The non-isosceles triangle $ABC$ is inscribed in the circle $\omega$. The tangent line to this circle at the point $C$ intersects the line $AB$ at the point $D$. Let the bisector of the angle $CDB$ intersect the segments $AC$ and $BC$ at the points $K$ and $L$, respectively. The point $M$ is on the side $AB$ such that $\frac{AK}{BL} = \frac{AM}{BM}$. Let the perpendiculars from the point $M$ to the straight lines $KL$ and $DC$ intersect the lines $AC$ and $DC$ at the points $P$ and $Q$ respectively. Prove that $2\angle CQP=\angle ACB$
Problem
Source: Kazakhstan National Olympiad 2017, Final Round, 11-Grade, P1
Tags: geometry
28.05.2018 15:51
This problem was proposed by Kungozhin.
08.06.2018 18:50
Either I miss some nice synthetic way or this definitely shouldn't be P1. WLOG that $AC>BC$, i.e. $D,B,A$ collinear in this order. Let $A,B,C$ denote $\angle{BAC},\angle{CAB},\angle{ACB}$, respectively. Angle chasing gives us $\angle{BDC}=\frac{B-A}{2}$ and so $LK\perp \ell$ where $\ell$ is the bisector of $\angle{ACB}$. This means $CL=CK$. Menelaus's gives us $1=\frac{AD}{DB}\times \frac{BL}{KA}=\frac{AD\times BM}{DB\times MA}$. Hence, $(D,M;B,A)=-1$. Let $CM$ intersects $\omega$ again at $E$. We get that $DE$ tangent to $\omega$ at $E$. Other consequence of $LK\perp \ell$ is that $\ell \parallel MP$, and so $\angle{MPC}=\frac{C}{2}$.
08.06.2018 20:45
WLOG $AC>AB$. Let $R=BC \cap MP$. Let $F$ be the second intersection of $\odot MQD$ and $\odot ABC$. As above we see $(D,M;B,A)=-1$ and $MP$ is parallel to the $C$ angle bisector.

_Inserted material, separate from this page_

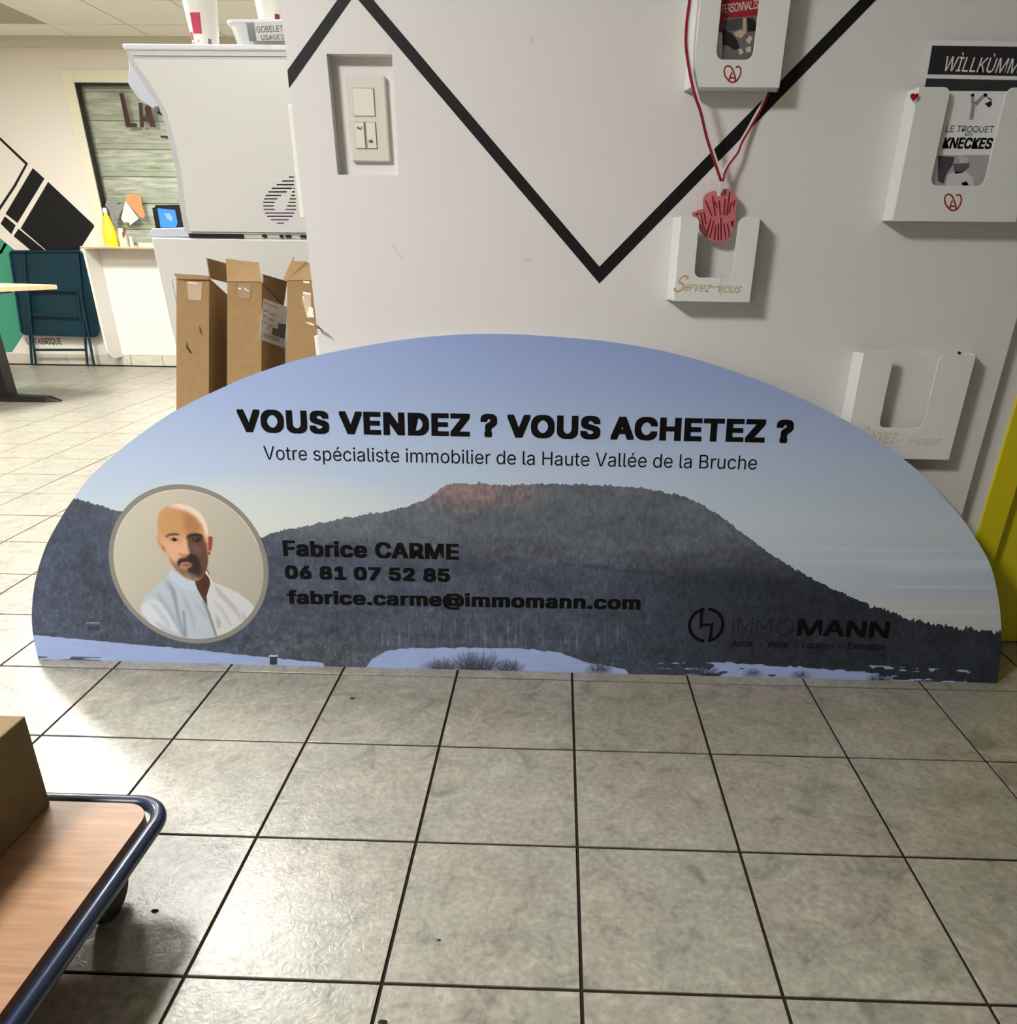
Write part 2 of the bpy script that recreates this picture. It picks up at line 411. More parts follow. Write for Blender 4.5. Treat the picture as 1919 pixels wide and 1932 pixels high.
nt.nodes.clear(); o_ = nt.nodes.new('ShaderNodeOutputMaterial'); tr = nt.nodes.new('ShaderNodeBsdfTransparent'); gl = nt.nodes.new('ShaderNodeBsdfGlossy'); mx = nt.nodes.new('ShaderNodeMixShader'); fr = nt.nodes.new('ShaderNodeFresnel')
tr.inputs[0].default_value = (0.98, 0.99, 0.97, 1); gl.inputs['Roughness'].default_value = 0.03
nt.links.new(fr.outputs[0], mx.inputs[0]); nt.links.new(tr.outputs[0], mx.inputs[1]); nt.links.new(gl.outputs[0], mx.inputs[2]); nt.links.new(mx.outputs[0], o_.inputs[0])
YG = YF + .03
MB().box((ix0 + .01, YG, HZ0 + .01), (HX1 - .09, YG + .006, iz1 - .01)).build('pane', M_GL, w1)
lb = onY(240, 240, YG - .001); lt = onY(236, 178, YG - .001)
M_LET = mat('dark_brown_vinyl', (58, 22, 20), 0.5)
def letter(name, pts): decal(name, pts, YG - .0005, M_LET, w1)
letter('lettering', [(225, 176), (233, 176), (246.5, 232.5), (258, 232.5), (259.5, 240), (238, 240)])
letter('lettering', [(261.5, 193), (269, 195), (270.5, 220), (276, 220), (273, 203), (278, 196), (283.5, 199), (294, 240), (283.5, 240), (281, 228.5), (271.5, 228.5), (272, 240), (264.5, 240)])
# roller shutter slats behind the glass
M_SL = wood_material('slat_reflection_streaks', (158, 164, 146), (236, 238, 228), 5, (1, 1, 9))  # pale streaks in the slat colour imitate reflections
M_SL2 = mat('shutter_slat_dull', (190, 196, 178), 0.4, noise=(12, 0.1), metal=0.1)
z = HZ0 - .02; k = 0
while z < iz1 + .02:
    h_ = .155; s_ = MB()
    ys = [YF + .115, YF + .105, YF + .098, YF + .105, YF + .115]
    zs = [z, z + h_ * .2, z + h_ * .5, z + h_ * .8, z + h_]
    s_.prism([(HX0 + .02, y_, z_) for y_, z_ in zip(ys, zs)] + [(HX0 + .02, YF + .12, z + h_), (HX0 + .02, YF + .12, z)], (2.1, 0, 0)).build('slat', M_SL, w1)
    MB().box((HX0 + .02, YF + .100, z + h_ + .003), (HX0 + 2.12, YF + .12, z + h_ + .040)).build('slat', M_SL2, w1, bevel=.003)
    z += h_ + .043
struct(MB().box((HX0, YF + .121, HZ0 - .1), (HX1, YF + .14, HZ1)).build('wall_hatch_back', FARW()))

# ------------------------------------------------------------------ partition wall, cladding panel, door
PX0 = float(onY(540, 100, YP)[0])           # left end of the partition
DX0 = 1.061                                  # door opening starts
pr0 = onY(1865, 792, YP)[0]                  # right edge of the cladding
wall_p = MB().box((PX0, YP + PD, 0), (DX0, YP + .12, CEIL)).box((2.05, YP + PD, 0), (XR, YP + .12, CEIL)).box((DX0, YP + PD, 2.06), (2.05, YP + .12, CEIL)).build('wall_partition', WALL())
struct(wall_p)
a, b = onY(617, 101, YP), onY(752, 331, YP)
hx0 = float((onY(617, 101, YP)[0] + onY(636, 329, YP)[0]) / 2); hx1 = float((onY(740, 103, YP)[0] + onY(752, 331, YP)[0]) / 2)
hz1 = float((onY(617, 101, YP)[2] + onY(740, 103, YP)[2]) / 2); hz0 = float((onY(636, 329, YP)[2] + onY(752, 331, YP)[2]) / 2)
pm = MB(); q = .0004
pm.box((PX0, YP, 0), (hx0, YP + PD, CEIL - .005)).box((hx1, YP, 0), (pr0, YP + PD, CEIL - .005)).box((hx0, YP, 0), (hx1, YP + PD, hz0)).box((hx0, YP, hz1), (hx1, YP + PD, CEIL - .005))
panel = pm.build('cladding_panel', WALL(), wall_p)
stripe = [(542.4, 132.5), (667.8, -43.9), (1131, 503), (1622, 0), (1800, -182), (1826, -175), (1653, 0), (1131, 535), (668.6, -8.7), (545.5, 166.7)]
decal('painted_zigzag', stripe, YP, BLACK(), wall_p, 0.0005)
M_SC = mat('scuff_grey', (213, 209, 206), 0.6)
for pts in ([(733, 95), (741, 84), (743, 86), (736, 96)], [(998, 69), (1004, 68), (1007, 78), (1003, 89), (1000, 80)], [(738, 460), (744, 458), (762, 490), (755, 488)], [(985, 487), (996, 486), (1008, 494), (992, 496)]):
    decal('scuff_mark', pts, YP, M_SC, wall_p, 0.0002)
# corner protector strips at the free edge
def corner(p0, p1, name):
    z1 = onY(*p0, YP)[2]; z0 = onY(*p1, YP)[2]
    struct(MB().box((PX0 - .011, YP + .004, z0), (PX0 - .0005, YP + .09, z1)).build(name, mat('edge_strip_plastic', (236, 235, 226), 0.4), bevel=.003))
corner((545, 196), (575, 412), 'trim_2'); corner((594, 634), (640, 1100), 'trim_3')
# door frame and yellow door
YEL = lambda: mat('yellow_lacquer', (214, 200, 22), 0.4)
d1 = thing('door_1', (DX0, YP + .05, 0), None, None); struct(d1)
MB().box((DX0, YP + .022, 0.0), (DX0 + .066, YP + .12, 2.06)).box((1.984, YP + .012, 0.0), (2.05, YP + .12, 2.06)).box((DX0 + .066, YP + .012, 2.0), (1.984, YP + .12, 2.06)).build('door_frame', YEL(), d1, bevel=.003)
MB().box((DX0 + .068, YP + .045, 0.006), (1.982, YP + .085, 1.998)).build('door_leaf', YEL(), d1)
ln = MB(); ln.tube([(1.90, YP + .04, 1.02), (1.90, YP - .005, 1.02)], .009).tube([(1.90, YP - .005, 1.02), (1.78, YP - .005, 1.02)], .009).build('door_handle', mat('steel', (180, 180, 180), 0.3, metal=1), d1, smooth=40)

# ------------------------------------------------------------------ light switch in the recess
ys_ = YP + PD
sx0 = onY(661, 250, ys_)[0]; sx1 = onY(735, 250, ys_)[0]; sz1 = onY(700, 144, ys_)[2]; sz0 = onY(700, 306, ys_)[2]
sx0, sx1 = float(sx0), float(sx0) + (float(sx1) - float(sx0))
sw = thing('light_switch', ((sx0 + sx1) / 2, ys_, sz0), 'white two-gang light switch in a rectangular cut-out of the wall panel', 'switch')
yb_ = ys_ - .012
MB().prism([(sx0, ys_, sz0), (sx1, ys_, sz0), (sx1, yb_ + .003, sz0 + .002), (sx1 - .003, yb_, sz0 + .012), (sx0 + .003, yb_, sz0 + .012), (sx0, yb_ + .003, sz0 + .002)], (0, 0, 0.0001))
pl = MB(); pl.box((sx0, yb_, sz0), (sx1, ys_, sz1)); pl.build('plate', mat('ivory_switch_plastic', (218, 214, 202), 0.35), sw, bevel=.004, seg=3)
def rocker(p0, p1, name='rocker'):
    A = onY(*p0, yb_); B = onY(*p1, yb_)
    return MB().prism([(A[0], yb_ + .001, A[2]), (A[0], yb_ - .0035, A[2]), (A[0], yb_ - .0018, B[2]), (A[0], yb_ + .001, B[2])], (B[0] - A[0], 0, 0)).build(name, mat('switch_key_plastic', (232, 226, 216), 0.35), sw, bevel=.0006)
gap = mat('switch_gap', (140, 134, 122), 0.6)
for (p0, p1) in (((664, 166), (708.5, 219.5)), ((669, 230), (712, 281))):
    A = onY(*p0, yb_); B = onY(*p1, yb_)
    MB().box((A[0] - .0005, yb_ - .0003, B[2] - .0008), (B[0] + .0010, yb_ + .001, A[2] + .0004)).build('shadow_gap', gap, sw)
rocker((664.5, 167), (708, 219)); ra = rocker((669.5, 231), (690.3, 280)); rb = rocker((690.8, 231), (711.5, 280))
INKG = mat('faded_ink', (80, 76, 72), 0.6)
decal('printed_mark', [(674, 238), (681, 243), (682, 238), (683, 241), (680, 245), (674, 242)], yb_ - .0035, INKG, ra)
decal('printed_mark', [(696, 263), (699, 266), (701, 262), (704, 268), (696, 269)], yb_ - .0035, INKG, rb)

# ------------------------------------------------------------------ wall dispensers
def dispenser(x0, x1, z0, z1, nx0, nx1, nz, label, text_bot=None, d=.046, r=.014, topz=None, ty=.010):
    """open-fronted leaflet box: back plate, tapering sides, bottom, front plate with a U notch"""
    t = thing('leaflet_dispenser', ((x0 + x1) / 2, YP, z0), label, 'dispenser', 'white leaflet dispensers on the panel')
    th = .003; yf = YP - d
    xf0, xf1 = x0 + ty, x1 - ty
    body = MB()
    body.box((x0, YP - th, z0), (x1, YP, z1))
    for s_, xb, xf in ((1, x0, xf0), (-1, x1, xf1)):
        body.prism([(xb, YP, z0), (xf, yf, z0), (xf + s_ * th, yf, z0), (xb + s_ * th, YP, z0)], (0, 0, z1 - z0))
    body.prism([(x0, YP, z0), (x1, YP, z0), (xf1, yf, z0), (xf0, yf, z0)], (0, 0, th))
    bo = body.build('box', DISP(), t, bevel=.0008)
    pts = [(xf0, z0), (xf1, z0), (xf1, z1)]
    def arc(cx, cz, a0, a1, rr): return [(cx + rr * math.cos(math.radians(a0 + (a1 - a0) * k / 5)), cz + rr * math.sin(math.radians(a0 + (a1 - a0) * k / 5))) for k in range(6)]
    pts += arc(nx1 + r, z1 - r, 90, 180, r) + arc(nx1 - r, nz + r, 0, -90, r) + arc(nx0 + r, nz + r, 270, 180, r) + arc(nx0 - r, z1 - r, 0, 90, r) + [(xf0, z1)]
    MB().prism([(x, yf, z) for x, z in pts], (0, -th, 0)).build('front_plate', DISP(), t, bevel=.0007)
    return t, yf - th
def emblem(cx, cy, sc_, Y, parent):
    """pretzel-heart emblem with an A, red strokes"""
    strokes = [[(2, 15), (-3, 15), (-9, 10), (-14, 3), (-16, -6), (-14, -13), (-9, -16), (-3, -14), (1, -7), (5, 4), (6, 14)],
               [(-7, 14), (-5, 6), (-1, -4)], [(-5, 7), (4, 7)],
               [(6, -13), (11, -15), (15, -12), (16, -4), (13, 5), (8, 12), (1, 15.5)]]
    mb = MB()
    for st in strokes:
        P = [onY(cx + a * sc_, cy + b * sc_, Y) for a, b in st]
        for k in range(len(P) - 1):
            o2 = stroke_poly([(P[k][0], P[k][2]), (P[k + 1][0], P[k + 1][2])], .0026 * sc_)
            mb.prism([(u, Y, v) for u, v in o2], (0, -.0004 - .0001 * (k % 2), 0))
    return mb.build('emblem', RED(), parent)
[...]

Due to harmonic bundles and right angles $\angle AFM=\angle MFB=\frac{\angle C}{2}$ and from this $AMFP$ and $RFBM$ are cyclic. Now angle chasing gives: $$\measuredangle QFR= \measuredangle QFM+\measuredangle MFR=\measuredangle CDB+\measuredangle DBC=\measuredangle QCR$$So $CRFQ$ is cyclic $$\measuredangle CPF=\measuredangle APF=\measuredangle DMF=\measuredangle CQF$$So $CPQF$ is cyclic. Combining these two results gives $CPQFR$ is cyclic and now using $MP$ parallel to the $C$ angle bisector we get: $$\frac{\angle C}{2}=\measuredangle CPR=\measuredangle CQR$$As desired.